The Android Gradle Plugin (AGP) is the supported build system for Android applications and includes support for compiling many different types of sources and linking them together into an application that you can run on a physical Android device or an emulator.
The following section describes the planned evolution of the AGP’s DSL and API. As new APIs are introduced in stable releases, old APIs will be marked as deprecated. Those deprecated APIs will then become unavailable in the next stable release. Below you will find information about upcoming changes in each major AGP release.
For a more detailed log of AGP API deprecations or removals, see the AGP API updates.
AGP 9.0 (Mid-2024)
New Variant APIs are stable, old APIs are deprecated
- The Variant APIs that were incubating in 4.1 and 4.2 are stable.

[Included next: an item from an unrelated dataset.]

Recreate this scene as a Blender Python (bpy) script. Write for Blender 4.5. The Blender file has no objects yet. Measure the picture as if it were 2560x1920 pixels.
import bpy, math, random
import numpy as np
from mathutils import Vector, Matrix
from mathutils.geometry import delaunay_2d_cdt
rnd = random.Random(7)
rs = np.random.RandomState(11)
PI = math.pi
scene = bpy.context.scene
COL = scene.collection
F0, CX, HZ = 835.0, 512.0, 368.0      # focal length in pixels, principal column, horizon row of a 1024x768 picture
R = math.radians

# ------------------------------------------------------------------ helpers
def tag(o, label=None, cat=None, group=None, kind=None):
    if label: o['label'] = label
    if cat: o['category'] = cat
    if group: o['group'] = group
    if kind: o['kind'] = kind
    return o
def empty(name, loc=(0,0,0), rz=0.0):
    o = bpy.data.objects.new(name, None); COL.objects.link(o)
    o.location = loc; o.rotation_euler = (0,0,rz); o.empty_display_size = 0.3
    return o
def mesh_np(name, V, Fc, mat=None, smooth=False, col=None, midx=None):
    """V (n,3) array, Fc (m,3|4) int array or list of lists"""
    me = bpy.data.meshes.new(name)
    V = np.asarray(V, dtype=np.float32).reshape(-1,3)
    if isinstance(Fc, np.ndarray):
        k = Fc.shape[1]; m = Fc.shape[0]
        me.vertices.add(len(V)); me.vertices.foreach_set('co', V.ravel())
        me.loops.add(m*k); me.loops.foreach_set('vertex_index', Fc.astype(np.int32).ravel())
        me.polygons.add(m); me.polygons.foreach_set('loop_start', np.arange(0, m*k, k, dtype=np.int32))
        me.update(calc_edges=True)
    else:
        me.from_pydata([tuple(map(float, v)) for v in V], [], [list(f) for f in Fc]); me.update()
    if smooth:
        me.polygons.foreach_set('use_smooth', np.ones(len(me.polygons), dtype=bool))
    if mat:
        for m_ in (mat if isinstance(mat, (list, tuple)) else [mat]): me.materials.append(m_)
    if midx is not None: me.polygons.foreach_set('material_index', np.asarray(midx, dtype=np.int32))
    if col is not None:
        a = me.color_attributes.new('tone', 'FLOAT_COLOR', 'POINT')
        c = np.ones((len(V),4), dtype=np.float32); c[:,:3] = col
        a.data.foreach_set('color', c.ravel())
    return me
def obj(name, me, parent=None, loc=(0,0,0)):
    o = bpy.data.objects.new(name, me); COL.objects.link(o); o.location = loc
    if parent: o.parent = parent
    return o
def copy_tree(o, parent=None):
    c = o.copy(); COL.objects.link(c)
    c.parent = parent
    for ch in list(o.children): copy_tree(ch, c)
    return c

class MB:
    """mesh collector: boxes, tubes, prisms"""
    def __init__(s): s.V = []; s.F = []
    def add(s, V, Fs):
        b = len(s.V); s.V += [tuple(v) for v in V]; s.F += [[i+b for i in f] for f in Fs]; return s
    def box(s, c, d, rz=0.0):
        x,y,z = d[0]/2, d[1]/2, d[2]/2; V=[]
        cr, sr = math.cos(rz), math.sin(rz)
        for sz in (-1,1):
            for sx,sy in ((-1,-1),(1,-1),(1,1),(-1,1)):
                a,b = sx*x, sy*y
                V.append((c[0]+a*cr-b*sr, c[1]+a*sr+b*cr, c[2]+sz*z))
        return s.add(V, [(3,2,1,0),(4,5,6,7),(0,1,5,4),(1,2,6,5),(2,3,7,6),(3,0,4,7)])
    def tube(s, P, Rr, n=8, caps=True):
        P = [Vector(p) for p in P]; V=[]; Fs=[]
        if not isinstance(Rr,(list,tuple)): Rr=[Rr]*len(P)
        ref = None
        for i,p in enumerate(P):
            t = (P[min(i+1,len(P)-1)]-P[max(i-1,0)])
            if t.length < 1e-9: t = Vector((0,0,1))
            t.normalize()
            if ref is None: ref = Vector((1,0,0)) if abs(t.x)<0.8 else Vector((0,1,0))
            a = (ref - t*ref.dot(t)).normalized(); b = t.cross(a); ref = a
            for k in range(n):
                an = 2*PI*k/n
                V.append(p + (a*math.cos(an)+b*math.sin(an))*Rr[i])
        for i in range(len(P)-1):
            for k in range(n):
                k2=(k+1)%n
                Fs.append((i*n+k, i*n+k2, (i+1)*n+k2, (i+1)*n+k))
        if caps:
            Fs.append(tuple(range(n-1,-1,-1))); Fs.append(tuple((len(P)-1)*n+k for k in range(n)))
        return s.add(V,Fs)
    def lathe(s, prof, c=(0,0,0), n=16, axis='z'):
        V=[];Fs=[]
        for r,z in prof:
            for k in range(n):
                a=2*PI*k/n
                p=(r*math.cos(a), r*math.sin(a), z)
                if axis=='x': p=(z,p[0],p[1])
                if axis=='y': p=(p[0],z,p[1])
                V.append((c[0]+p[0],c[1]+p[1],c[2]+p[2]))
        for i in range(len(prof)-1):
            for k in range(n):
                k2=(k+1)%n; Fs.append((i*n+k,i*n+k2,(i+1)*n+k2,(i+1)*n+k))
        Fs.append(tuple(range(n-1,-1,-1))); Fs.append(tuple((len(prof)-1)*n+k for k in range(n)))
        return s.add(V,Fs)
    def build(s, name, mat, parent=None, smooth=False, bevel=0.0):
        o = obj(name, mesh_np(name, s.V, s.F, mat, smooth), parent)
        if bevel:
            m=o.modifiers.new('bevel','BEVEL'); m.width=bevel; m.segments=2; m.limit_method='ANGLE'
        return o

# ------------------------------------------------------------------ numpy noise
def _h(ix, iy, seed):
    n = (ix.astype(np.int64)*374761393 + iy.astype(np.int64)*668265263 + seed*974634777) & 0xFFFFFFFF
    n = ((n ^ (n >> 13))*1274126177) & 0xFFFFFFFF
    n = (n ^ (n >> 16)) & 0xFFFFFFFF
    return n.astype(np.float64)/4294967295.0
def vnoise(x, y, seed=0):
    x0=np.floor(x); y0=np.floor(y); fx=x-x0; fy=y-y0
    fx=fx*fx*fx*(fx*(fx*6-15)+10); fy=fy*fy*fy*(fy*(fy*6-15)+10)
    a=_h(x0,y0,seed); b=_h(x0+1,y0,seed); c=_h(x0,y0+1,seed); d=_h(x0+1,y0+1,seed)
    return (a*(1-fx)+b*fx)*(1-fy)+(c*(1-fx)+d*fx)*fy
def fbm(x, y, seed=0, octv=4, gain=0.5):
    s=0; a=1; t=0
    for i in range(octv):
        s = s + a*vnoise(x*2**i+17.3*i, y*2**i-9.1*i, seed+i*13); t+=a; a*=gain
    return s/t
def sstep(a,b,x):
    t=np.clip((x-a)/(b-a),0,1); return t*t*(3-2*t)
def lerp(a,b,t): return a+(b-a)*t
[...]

- All of these interfaces are located in the
gradle-api
artifact. - The previous interfaces and classes used in the old Variant API are now deprecated.
New DSL interfaces are stable, old ones are deprecated
- The DSL interfaces that were incubating in 4.1, 4.2 and 7.0 are now stable.
- All of these interfaces are located in the
gradle-api
artifact. - The previous interfaces and classes used in the DSL are now deprecated.
Private internal AGP classes still accessible
Private internal classes from AGP, located in other artifacts, are still accessible during compilation of build files, but it is not recommended to use them as they may change in breaking ways at any time.
AGP 10.0 (2025)
Old APIs are removed
- All previous interfaces and classes used in the DSL and the old Variant API are deleted.
- The
gradle-api
artifact is the only artifact you need to access DSL and variant API interfaces and classes, and should be used when developing plugins. - Using Gradle metadata, which offers different dependency graphs for compile
and runtime, only
gradle-api
artifact is available during compilation of build files.
(Tentative) Access to private internal AGP classes is removed
Dependency on the
gradle
artifact now hides all internal classes and gives compilation access only to the
interfaces and classes available in the gradle-api
artifact. This impacts both
plugin and build file compilation.
It isn't possible to manually add a dependency to get access to the internal classes.